Cash vouchers (s. 143)
These are documents of any kind that may be exchanged for money, even though they may also be exchangeable for goods or services. To be a 'cash' voucher, the document must be capable of being exchanged for an amount that is greater than, equal to, or "not substantially less" than the cost incurred by the provider of the voucher. So, for example, a voucher that could be exchanged for goods to the value of £100 or cash to the value of £10 would be treated as a non-cash voucher, taxable on the cost of providing it.
The tax liability on a cash voucher is the amount for which it is capable of being exchanged as long as that amount, following the definition above, is greater than, equal to or not substantially less than the cost of providing it. Although this may commonly be the amount the employee receives for the voucher, what the employee actually receives is not considered.

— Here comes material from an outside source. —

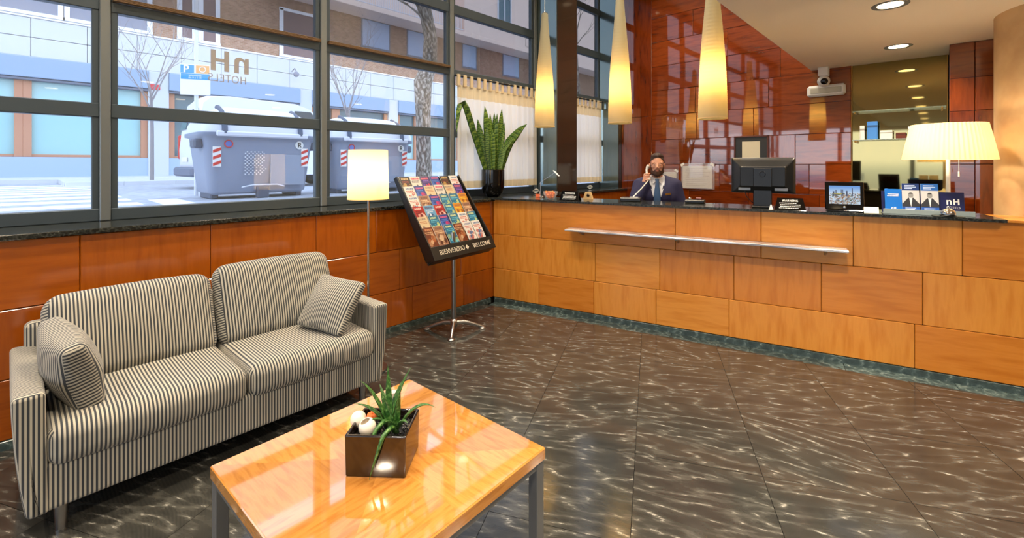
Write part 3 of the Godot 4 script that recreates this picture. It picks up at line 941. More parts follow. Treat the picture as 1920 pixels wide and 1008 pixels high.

The tax liability arises at the time that the cash voucher is "received" by the employee, even if that is some time before it is exchanged for cash, and must be handled under PAYE.
The provision of cash vouchers is relatively rare. There is little point in giving an employee a voucher for £10 cash that costs the employer £10 to provide. The definition is directed particularly at holiday pay schemes, where stamps are collected on a card before they can be exchanged for holiday pay. Tax under PAYE is due when the stamp is "appropriated", i.e. stuck on the card, not when the card is later given to the employee to exchange for cash. The definition would also include the provision of Premium Bonds.
Some holiday stamp schemes provide a cash value for the stamps that is "substantially less" than the cost of providing them, because the difference represents an amount paid by the employer to buy sickness, personal injury or death benefits for the employees. In this situation, the legislation allows the cost incurred in providing the stamps to be reduced by the cost of providing the additional benefits. As long as the cash value of the stamps is then not "substantially less" that the employer's reduced cost, the stamps may be treated as cash vouchers.
A document is not a cash voucher if the amount paid out when exchanged would not have been taxable if it had been paid out without using the voucher. This exclusion rules out any tax liability arising on payments made to the employer on receipt of a petty cash voucher or an expenses claim form.
Liabilities
Where tax liabilities arise on the provision of non-cash vouchers and credit cards, and that is a major subject in its own right, they are reported in section B of form P9D or in section C of form P11D as appropriate. If there is a reportable tax liability, a corresponding Class 1 NICs liability arises at the time the vouchers are provided or appropriated. Cash vouchers have both a tax liability under PAYE and a Class 1 NICs liability at the time the vouchers are provided or appropriated. If a third party provides vouchers to employees of other companies, the third party is responsible for the tax liabilities and should seek guidance from the tax office.